1. Fin-tube block for a charge air cooler, said block being mounted in use in a solid frame that consists of two water tanks and two side parts and comprising:

metal tubes that extend parallel to one another and have open ends surrounded by the tanks, and

fin-shaped corrugated metal ribs through which air flows,

wherein the tubes are designed as adjacent channels in a plate-shaped extruded metal section that is stacked alternately with said corrugated ribs and additional plate-shaped extruded sections in a packet design and assembled to form the fin-tube block with a layer of said corrugated ribs located between each pair of adjacent extruded sections in said packet, and

wherein said plate-shaped extruded sections include parts permitting connection with corresponding parts of further plate-shaped extruded sections in an air flow direction.

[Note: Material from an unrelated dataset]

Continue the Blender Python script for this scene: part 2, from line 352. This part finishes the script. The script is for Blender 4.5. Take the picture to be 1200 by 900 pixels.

2. Fin-tube block according to claim 1, wherein at least two of said plate-shaped extruded sections are located sequentially in said air flow direction and are joined formwise with one another.

3. Fin-tube block according to claim 2, wherein the parts are hooks that extend parallel to said channels and each engage one another.

4. Fin-tube block according to claim 3, wherein the hooks are designed as strips that extend from one side wall of the extruded section toward an opposite side wall of the extruded section, with grooves of said strips being displaced forward to receive the strips of an adjacent extruded section.

5. Fin-tube block according to claim 4, wherein the strips project slightly above a middle of the thickness of the extruded sections.

6. Fin-tube block according to claim 1, wherein the extruded sections are made from a solderable metal alloy.

7. Fin-tube block according to claim 6, wherein the extruded sections consist of a curable Al alloy.

8. Fin-tube block according to claim 6, wherein the extruded sections are solder-plated on both sides.